WRITTEN EXERCISE → In the listing below, find the line with "from mathutils import Vector, Matrix", then repeat exactly every line from the top through that one.

DATA TO USE →

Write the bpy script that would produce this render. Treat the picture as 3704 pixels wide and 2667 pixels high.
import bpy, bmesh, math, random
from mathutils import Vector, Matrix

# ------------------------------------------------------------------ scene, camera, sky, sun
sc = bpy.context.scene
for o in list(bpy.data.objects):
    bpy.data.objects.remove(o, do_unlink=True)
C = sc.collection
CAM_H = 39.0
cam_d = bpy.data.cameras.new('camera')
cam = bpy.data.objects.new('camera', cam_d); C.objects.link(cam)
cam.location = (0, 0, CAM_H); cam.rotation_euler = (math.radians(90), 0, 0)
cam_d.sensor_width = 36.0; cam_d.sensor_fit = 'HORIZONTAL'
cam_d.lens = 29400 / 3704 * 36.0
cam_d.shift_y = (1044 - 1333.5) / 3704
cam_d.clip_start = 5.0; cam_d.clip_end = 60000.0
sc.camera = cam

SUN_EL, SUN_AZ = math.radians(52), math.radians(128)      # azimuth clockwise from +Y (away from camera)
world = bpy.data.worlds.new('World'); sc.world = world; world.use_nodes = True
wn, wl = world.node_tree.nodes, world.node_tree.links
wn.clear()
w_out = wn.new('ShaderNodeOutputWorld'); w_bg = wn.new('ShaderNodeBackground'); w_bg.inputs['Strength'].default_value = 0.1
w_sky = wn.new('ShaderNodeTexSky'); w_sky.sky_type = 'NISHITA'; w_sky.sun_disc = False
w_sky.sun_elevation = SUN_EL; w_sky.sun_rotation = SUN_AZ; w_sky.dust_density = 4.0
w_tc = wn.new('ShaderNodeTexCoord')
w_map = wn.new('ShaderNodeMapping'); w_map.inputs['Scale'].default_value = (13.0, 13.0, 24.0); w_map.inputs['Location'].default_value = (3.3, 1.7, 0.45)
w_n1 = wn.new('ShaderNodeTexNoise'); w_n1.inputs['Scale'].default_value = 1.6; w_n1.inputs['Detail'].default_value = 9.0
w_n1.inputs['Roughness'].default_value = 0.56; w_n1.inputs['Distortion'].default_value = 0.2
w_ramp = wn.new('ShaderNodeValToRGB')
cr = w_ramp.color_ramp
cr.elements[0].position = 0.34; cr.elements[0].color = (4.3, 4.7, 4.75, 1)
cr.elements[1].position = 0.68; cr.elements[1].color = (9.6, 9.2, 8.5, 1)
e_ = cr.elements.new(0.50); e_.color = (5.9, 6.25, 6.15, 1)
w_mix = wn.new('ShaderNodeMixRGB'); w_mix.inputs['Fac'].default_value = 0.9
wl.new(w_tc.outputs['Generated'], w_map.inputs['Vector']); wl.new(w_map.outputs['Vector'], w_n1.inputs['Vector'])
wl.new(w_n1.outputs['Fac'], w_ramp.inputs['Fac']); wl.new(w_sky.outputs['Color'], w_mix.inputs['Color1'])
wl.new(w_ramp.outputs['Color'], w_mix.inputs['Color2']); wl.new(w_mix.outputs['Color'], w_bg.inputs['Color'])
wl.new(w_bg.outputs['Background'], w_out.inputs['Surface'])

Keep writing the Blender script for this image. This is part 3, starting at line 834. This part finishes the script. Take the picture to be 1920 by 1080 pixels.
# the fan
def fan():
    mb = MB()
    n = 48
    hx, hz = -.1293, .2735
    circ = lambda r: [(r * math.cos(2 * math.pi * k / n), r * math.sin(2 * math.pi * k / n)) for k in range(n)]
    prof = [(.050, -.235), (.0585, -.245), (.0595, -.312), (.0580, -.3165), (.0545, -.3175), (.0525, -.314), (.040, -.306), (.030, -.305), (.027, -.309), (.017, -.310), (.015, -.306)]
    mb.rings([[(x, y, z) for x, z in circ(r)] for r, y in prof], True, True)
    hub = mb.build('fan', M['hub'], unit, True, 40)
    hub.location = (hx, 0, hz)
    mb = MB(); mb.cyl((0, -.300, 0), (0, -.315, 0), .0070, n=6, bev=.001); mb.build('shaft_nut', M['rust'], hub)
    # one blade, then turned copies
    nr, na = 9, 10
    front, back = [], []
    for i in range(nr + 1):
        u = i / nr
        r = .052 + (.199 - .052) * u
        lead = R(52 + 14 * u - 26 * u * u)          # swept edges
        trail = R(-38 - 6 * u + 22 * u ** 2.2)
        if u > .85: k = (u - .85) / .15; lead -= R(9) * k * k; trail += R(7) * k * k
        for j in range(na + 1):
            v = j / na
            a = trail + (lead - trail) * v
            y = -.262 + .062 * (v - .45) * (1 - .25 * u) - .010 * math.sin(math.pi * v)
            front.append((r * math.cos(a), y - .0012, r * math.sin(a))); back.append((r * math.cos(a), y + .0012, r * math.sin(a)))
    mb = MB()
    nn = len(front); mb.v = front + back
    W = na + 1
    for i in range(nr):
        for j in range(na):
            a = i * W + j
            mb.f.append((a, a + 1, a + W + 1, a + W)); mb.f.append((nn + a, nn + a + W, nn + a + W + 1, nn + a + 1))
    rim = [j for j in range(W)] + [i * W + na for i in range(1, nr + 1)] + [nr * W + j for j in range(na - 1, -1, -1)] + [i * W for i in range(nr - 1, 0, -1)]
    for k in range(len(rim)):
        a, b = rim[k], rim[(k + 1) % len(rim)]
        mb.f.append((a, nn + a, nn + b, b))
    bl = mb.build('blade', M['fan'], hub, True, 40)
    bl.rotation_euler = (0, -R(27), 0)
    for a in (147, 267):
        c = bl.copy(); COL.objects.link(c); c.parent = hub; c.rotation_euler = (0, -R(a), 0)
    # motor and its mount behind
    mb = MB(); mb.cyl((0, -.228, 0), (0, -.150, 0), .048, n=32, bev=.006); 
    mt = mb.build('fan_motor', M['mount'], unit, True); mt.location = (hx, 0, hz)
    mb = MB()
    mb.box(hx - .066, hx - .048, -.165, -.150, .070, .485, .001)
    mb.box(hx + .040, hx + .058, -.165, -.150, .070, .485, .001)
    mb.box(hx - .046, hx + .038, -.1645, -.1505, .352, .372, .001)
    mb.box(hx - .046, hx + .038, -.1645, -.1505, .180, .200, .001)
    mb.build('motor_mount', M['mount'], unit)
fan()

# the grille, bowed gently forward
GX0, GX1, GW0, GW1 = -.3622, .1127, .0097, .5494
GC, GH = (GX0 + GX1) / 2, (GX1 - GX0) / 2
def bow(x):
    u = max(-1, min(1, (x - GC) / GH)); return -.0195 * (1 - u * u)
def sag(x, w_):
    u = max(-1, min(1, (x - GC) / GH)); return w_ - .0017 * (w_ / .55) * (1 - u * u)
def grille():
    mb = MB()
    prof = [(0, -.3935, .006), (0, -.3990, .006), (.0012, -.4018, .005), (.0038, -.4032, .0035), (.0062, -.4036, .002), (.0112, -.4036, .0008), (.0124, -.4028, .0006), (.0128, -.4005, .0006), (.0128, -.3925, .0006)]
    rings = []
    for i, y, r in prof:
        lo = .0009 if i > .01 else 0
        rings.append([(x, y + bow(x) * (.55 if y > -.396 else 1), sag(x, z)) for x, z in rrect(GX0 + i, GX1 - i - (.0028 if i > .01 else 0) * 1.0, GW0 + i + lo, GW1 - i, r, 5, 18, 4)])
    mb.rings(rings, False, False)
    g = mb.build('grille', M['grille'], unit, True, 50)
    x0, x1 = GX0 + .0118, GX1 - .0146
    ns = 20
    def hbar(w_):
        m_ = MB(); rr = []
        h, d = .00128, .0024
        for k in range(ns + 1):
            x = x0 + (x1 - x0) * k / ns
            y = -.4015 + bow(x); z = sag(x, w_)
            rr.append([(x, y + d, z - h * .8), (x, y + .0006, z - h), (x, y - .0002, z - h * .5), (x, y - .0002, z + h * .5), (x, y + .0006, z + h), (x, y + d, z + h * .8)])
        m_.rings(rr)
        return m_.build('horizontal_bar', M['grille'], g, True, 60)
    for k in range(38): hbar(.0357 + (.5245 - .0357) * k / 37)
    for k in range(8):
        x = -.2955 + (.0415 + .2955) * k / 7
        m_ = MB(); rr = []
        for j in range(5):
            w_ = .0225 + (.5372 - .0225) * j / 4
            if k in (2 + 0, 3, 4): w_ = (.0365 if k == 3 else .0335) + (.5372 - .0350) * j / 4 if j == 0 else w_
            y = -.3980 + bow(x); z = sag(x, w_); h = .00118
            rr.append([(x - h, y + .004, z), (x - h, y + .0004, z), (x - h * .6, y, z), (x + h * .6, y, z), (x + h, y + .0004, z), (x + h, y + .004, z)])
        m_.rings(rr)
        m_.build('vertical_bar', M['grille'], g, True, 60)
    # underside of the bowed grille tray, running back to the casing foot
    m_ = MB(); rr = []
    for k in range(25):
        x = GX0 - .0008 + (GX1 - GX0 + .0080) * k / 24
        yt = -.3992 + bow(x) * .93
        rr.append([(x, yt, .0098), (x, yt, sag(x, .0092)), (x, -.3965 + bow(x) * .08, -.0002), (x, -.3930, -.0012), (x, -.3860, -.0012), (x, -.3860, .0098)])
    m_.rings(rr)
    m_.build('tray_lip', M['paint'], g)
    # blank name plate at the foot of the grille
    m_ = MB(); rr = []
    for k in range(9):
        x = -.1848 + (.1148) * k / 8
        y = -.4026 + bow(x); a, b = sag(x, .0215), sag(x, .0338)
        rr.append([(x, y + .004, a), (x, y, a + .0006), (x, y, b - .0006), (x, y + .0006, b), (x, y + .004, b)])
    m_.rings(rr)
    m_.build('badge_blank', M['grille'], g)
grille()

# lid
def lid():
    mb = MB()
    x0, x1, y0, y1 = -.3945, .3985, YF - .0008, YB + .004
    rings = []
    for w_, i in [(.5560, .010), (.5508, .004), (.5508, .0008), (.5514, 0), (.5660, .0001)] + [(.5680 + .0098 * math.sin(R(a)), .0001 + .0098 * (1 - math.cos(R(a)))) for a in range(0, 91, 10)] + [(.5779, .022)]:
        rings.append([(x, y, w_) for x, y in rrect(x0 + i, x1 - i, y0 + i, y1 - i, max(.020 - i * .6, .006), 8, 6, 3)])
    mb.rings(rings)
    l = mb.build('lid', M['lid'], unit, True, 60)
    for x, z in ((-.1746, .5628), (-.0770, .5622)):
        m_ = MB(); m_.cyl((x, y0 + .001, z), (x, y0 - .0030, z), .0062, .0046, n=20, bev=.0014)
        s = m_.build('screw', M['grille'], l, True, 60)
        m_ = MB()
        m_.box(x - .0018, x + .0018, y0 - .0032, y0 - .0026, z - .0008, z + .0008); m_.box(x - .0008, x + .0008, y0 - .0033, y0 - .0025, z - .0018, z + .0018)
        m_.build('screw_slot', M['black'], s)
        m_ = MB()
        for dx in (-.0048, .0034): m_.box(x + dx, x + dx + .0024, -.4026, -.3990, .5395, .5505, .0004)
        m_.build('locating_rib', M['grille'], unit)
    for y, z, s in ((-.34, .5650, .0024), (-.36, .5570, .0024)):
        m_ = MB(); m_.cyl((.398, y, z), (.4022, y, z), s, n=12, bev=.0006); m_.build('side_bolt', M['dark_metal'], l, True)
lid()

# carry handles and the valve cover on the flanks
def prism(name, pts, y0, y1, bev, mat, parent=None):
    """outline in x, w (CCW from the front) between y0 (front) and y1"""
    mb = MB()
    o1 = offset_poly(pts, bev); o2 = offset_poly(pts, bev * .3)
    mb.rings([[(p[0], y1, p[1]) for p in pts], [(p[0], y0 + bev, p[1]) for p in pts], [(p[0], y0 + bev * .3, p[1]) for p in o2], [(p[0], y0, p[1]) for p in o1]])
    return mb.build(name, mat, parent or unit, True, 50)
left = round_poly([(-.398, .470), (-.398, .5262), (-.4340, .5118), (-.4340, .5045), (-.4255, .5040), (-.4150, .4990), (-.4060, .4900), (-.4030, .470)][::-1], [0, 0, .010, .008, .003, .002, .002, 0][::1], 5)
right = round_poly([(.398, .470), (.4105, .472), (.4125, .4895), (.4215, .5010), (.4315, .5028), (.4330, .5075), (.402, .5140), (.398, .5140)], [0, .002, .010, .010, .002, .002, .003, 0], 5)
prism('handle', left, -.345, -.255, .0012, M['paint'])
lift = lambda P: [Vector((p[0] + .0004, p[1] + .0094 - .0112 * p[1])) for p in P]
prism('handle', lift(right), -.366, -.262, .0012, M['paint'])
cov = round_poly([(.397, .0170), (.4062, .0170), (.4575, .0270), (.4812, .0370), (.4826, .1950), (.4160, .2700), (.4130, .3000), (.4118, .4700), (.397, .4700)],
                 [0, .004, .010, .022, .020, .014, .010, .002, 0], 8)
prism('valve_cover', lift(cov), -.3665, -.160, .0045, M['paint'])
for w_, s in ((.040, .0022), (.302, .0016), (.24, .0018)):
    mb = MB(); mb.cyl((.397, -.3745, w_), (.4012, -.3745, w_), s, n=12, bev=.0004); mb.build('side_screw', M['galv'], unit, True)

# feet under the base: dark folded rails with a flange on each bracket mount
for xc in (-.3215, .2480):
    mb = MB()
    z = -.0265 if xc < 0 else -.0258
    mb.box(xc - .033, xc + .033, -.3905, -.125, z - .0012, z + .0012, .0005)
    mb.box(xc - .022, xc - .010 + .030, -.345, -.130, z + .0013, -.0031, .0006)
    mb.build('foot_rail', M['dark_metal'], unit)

SOLUTION FOR THIS TASK →
Write the bpy script that would produce this render. Treat the picture as 3704 pixels wide and 2667 pixels high.
import bpy, bmesh, math, random
from mathutils import Vector, Matrix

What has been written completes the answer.